GIVEN INSTRUCTION:
Give back the entire listing verbatim.

━━━━

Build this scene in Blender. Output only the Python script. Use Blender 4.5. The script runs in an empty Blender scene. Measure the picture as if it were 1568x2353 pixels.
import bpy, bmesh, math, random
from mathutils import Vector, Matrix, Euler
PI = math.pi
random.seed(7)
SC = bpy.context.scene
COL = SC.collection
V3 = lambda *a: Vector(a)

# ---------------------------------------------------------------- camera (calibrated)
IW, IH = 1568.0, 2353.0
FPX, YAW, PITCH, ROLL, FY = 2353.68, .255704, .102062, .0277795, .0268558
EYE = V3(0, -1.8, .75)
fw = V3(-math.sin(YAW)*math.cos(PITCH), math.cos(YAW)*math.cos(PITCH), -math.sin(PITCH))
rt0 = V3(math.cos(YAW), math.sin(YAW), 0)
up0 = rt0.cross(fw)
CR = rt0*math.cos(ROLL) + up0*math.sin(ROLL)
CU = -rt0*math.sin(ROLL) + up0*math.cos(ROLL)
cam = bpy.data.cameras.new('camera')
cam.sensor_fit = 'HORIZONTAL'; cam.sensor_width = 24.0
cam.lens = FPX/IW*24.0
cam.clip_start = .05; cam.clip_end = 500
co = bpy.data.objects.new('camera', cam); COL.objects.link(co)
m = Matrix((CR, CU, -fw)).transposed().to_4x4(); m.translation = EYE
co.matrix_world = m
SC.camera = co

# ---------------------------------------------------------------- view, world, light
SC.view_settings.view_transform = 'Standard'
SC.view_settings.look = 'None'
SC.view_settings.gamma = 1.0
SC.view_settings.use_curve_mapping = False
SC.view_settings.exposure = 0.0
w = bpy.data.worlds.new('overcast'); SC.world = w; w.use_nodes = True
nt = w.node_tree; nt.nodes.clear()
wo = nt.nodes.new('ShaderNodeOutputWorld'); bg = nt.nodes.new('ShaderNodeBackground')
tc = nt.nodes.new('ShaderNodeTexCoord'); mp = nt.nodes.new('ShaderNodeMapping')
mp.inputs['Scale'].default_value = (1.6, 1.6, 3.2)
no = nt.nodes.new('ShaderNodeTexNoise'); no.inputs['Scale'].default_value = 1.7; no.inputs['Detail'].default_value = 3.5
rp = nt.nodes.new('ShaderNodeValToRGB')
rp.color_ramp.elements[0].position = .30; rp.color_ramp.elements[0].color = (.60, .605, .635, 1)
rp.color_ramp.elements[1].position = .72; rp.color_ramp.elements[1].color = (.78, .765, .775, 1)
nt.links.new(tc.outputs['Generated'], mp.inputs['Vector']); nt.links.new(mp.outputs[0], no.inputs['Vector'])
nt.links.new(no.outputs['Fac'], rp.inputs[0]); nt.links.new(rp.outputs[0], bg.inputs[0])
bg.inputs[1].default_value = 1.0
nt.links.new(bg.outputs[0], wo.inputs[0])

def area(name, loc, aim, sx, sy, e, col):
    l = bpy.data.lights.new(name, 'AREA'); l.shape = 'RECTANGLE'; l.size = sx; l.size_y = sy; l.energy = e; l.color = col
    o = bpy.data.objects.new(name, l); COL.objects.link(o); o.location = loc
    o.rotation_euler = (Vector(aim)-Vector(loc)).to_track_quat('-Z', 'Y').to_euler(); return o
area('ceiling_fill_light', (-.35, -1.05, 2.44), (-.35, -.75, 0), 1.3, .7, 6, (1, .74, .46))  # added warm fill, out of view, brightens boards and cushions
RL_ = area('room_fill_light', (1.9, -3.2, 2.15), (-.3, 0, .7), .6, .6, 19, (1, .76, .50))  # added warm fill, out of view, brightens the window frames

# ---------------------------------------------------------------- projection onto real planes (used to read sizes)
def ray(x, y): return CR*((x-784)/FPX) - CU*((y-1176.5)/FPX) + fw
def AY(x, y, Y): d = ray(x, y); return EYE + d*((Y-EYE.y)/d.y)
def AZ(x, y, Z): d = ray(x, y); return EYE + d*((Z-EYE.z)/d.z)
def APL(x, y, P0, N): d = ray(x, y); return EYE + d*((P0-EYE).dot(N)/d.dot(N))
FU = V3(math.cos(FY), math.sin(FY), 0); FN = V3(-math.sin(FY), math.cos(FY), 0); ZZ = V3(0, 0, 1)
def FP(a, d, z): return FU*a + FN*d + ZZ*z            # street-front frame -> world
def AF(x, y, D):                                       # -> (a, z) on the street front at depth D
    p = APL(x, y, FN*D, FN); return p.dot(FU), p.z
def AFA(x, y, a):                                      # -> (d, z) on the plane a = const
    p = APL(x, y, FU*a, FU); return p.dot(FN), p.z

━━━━

TASK RESULT:
Build this scene in Blender. Output only the Python script. Use Blender 4.5. The script runs in an empty Blender scene. Measure the picture as if it were 1568x2353 pixels.
import bpy, bmesh, math, random
from mathutils import Vector, Matrix, Euler
PI = math.pi
random.seed(7)
SC = bpy.context.scene
COL = SC.collection
V3 = lambda *a: Vector(a)

# ---------------------------------------------------------------- camera (calibrated)
IW, IH = 1568.0, 2353.0
FPX, YAW, PITCH, ROLL, FY = 2353.68, .255704, .102062, .0277795, .0268558
EYE = V3(0, -1.8, .75)
fw = V3(-math.sin(YAW)*math.cos(PITCH), math.cos(YAW)*math.cos(PITCH), -math.sin(PITCH))
rt0 = V3(math.cos(YAW), math.sin(YAW), 0)
up0 = rt0.cross(fw)
CR = rt0*math.cos(ROLL) + up0*math.sin(ROLL)
CU = -rt0*math.sin(ROLL) + up0*math.cos(ROLL)
cam = bpy.data.cameras.new('camera')
cam.sensor_fit = 'HORIZONTAL'; cam.sensor_width = 24.0
cam.lens = FPX/IW*24.0
cam.clip_start = .05; cam.clip_end = 500
co = bpy.data.objects.new('camera', cam); COL.objects.link(co)
m = Matrix((CR, CU, -fw)).transposed().to_4x4(); m.translation = EYE
co.matrix_world = m
SC.camera = co

# ---------------------------------------------------------------- view, world, light
SC.view_settings.view_transform = 'Standard'
SC.view_settings.look = 'None'
SC.view_settings.gamma = 1.0
SC.view_settings.use_curve_mapping = False
SC.view_settings.exposure = 0.0
w = bpy.data.worlds.new('overcast'); SC.world = w; w.use_nodes = True
nt = w.node_tree; nt.nodes.clear()
wo = nt.nodes.new('ShaderNodeOutputWorld'); bg = nt.nodes.new('ShaderNodeBackground')
tc = nt.nodes.new('ShaderNodeTexCoord'); mp = nt.nodes.new('ShaderNodeMapping')
mp.inputs['Scale'].default_value = (1.6, 1.6, 3.2)
no = nt.nodes.new('ShaderNodeTexNoise'); no.inputs['Scale'].default_value = 1.7; no.inputs['Detail'].default_value = 3.5
rp = nt.nodes.new('ShaderNodeValToRGB')
rp.color_ramp.elements[0].position = .30; rp.color_ramp.elements[0].color = (.60, .605, .635, 1)
rp.color_ramp.elements[1].position = .72; rp.color_ramp.elements[1].color = (.78, .765, .775, 1)
nt.links.new(tc.outputs['Generated'], mp.inputs['Vector']); nt.links.new(mp.outputs[0], no.inputs['Vector'])
nt.links.new(no.outputs['Fac'], rp.inputs[0]); nt.links.new(rp.outputs[0], bg.inputs[0])
bg.inputs[1].default_value = 1.0
nt.links.new(bg.outputs[0], wo.inputs[0])

def area(name, loc, aim, sx, sy, e, col):
    l = bpy.data.lights.new(name, 'AREA'); l.shape = 'RECTANGLE'; l.size = sx; l.size_y = sy; l.energy = e; l.color = col
    o = bpy.data.objects.new(name, l); COL.objects.link(o); o.location = loc
    o.rotation_euler = (Vector(aim)-Vector(loc)).to_track_quat('-Z', 'Y').to_euler(); return o
area('ceiling_fill_light', (-.35, -1.05, 2.44), (-.35, -.75, 0), 1.3, .7, 6, (1, .74, .46))  # added warm fill, out of view, brightens boards and cushions
RL_ = area('room_fill_light', (1.9, -3.2, 2.15), (-.3, 0, .7), .6, .6, 19, (1, .76, .50))  # added warm fill, out of view, brightens the window frames

# ---------------------------------------------------------------- projection onto real planes (used to read sizes)
def ray(x, y): return CR*((x-784)/FPX) - CU*((y-1176.5)/FPX) + fw
def AY(x, y, Y): d = ray(x, y); return EYE + d*((Y-EYE.y)/d.y)
def AZ(x, y, Z): d = ray(x, y); return EYE + d*((Z-EYE.z)/d.z)
def APL(x, y, P0, N): d = ray(x, y); return EYE + d*((P0-EYE).dot(N)/d.dot(N))
FU = V3(math.cos(FY), math.sin(FY), 0); FN = V3(-math.sin(FY), math.cos(FY), 0); ZZ = V3(0, 0, 1)
def FP(a, d, z): return FU*a + FN*d + ZZ*z            # street-front frame -> world
def AF(x, y, D):                                       # -> (a, z) on the street front at depth D
    p = APL(x, y, FN*D, FN); return p.dot(FU), p.z
def AFA(x, y, a):                                      # -> (d, z) on the plane a = const
    p = APL(x, y, FU*a, FU); return p.dot(FN), p.z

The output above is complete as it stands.